After Oswald shoots out the window, the audience has sad looks on their faces but not repulsed grimaces or hands to faces. Director Timothy Douglas then gives it to them with both barrels, for while the stage directions clearly state that “A slide is projected upstage: The famous photo of Oswald being shot by Jack Ruby,” Douglas instead offers the equally famous photo of toddler John F. Kennedy, Jr. saluting as his father’s coffin passes by. We’re reminded of yet another tragedy that wasn’t even on the horizon when Assassins was first produced.

Unlike what happened in Cincinnati, no one walks out; the audience members seem to agree that, as the song goes, “Everybody’s got the right to be different.” I notice that the expressions on the faces of those filing out are semi-smiles. These theatergoers seem to enjoy the fact that they’ve been challenged and that they were able to take it. Many of them are chatting animatedly, and no one seems to be sorry that he came.

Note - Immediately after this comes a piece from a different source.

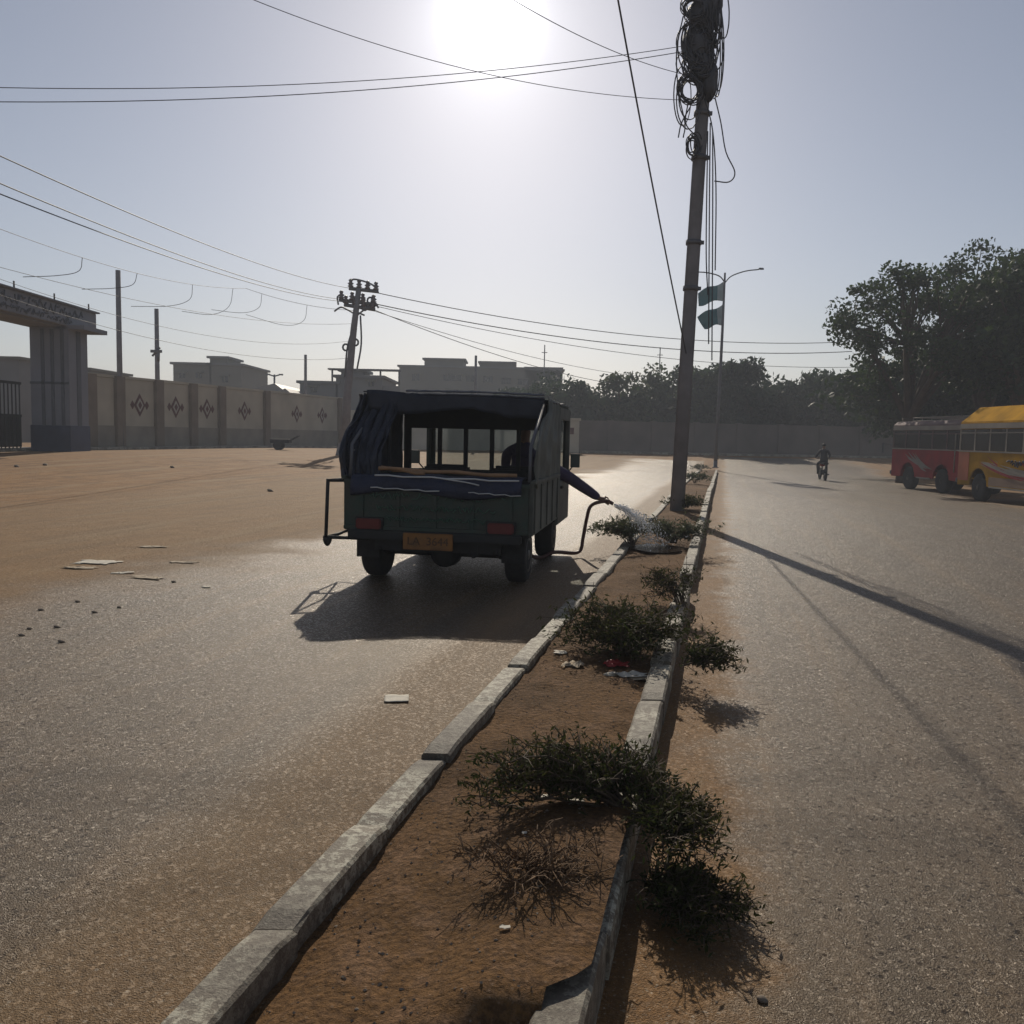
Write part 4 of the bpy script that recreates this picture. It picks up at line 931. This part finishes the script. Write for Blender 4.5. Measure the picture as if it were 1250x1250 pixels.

Once again, Sondheim turns out to be right: “Hurts a while, but soon, the country’s back where it belongs.” Two years ago, I wrote, “Someday the world will again be ready for Assassins. You know how parents tell their teenagers who hastily want to get married, ‘If it’s love, it’ll last?’ Well, if Assassins is a good show — and, indeed, it is — it’ll last, and the day will come when it’s the right show at the right time. I didn’t expect that day to come so relatively soon, but I now believe that it has.